The Convention Center reopened that June in time to host the American Library Association. Mardi Gras had proven a boon for the city treasury, as had the New Orleans Jazz & Heritage Festival, which featured Dave Matthews, Jimmy Buffett, Paul Simon, Elvis Costello, and Bob Dylan. Yet Jazz Fest—officially now the New Orleans Jazz & Heritage Festival Presented by Shell—ended in early May. With the exception of the big summer R&B celebration
Essence
magazine had been holding in New Orleans since 1994, Jazz Fest represented the end of tourist season—and
Essence
had moved its big annual party to Houston that year. The city’s hotel and restaurant owners were happy to see seventeen thousand librarians descend on New Orleans at a time of year when the temperatures typically topped ninety degrees, but the next big convention was the National Association of Realtors in November. Even the most optimistic forecasts predicted it would be two years before the city’s convention business was restored.
June 1 marked the start of the new hurricane season. FEMA had a new director: the acting director the Bush administration had been working hard to replace. By one count, seven people turned down the FEMA directorship before the president made permanent the appointment of R. David Paulison. Paulison was best known as the FEMA official who, after September 11, urged all Americans to stock up on duct tape and plastic sheeting to guard against terrorist attacks.

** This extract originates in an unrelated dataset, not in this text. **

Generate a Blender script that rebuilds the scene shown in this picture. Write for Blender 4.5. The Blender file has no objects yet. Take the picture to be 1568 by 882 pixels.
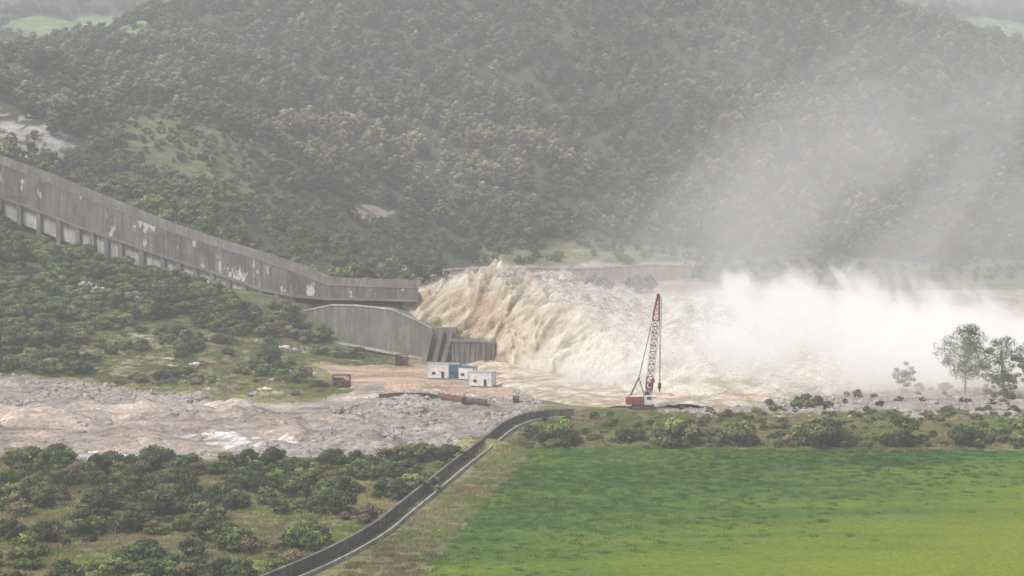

The region’s battered levee system had been more or less restored to its former state as the city braced itself for the new hurricane season. One million tons of Mississippi clay had been carted in to replace the silt that had washed away when the levees collapsed. Several giant steel gates were added at the mouth of each of the city’s three biggest drainage canals. But $800 million later, New Orleans was safe so long
as nothing stronger than a Category 2 hurricane hit the coast. The city, the
Times-Picayune
’s Jed Horne declared, was “one storm away from extinction.”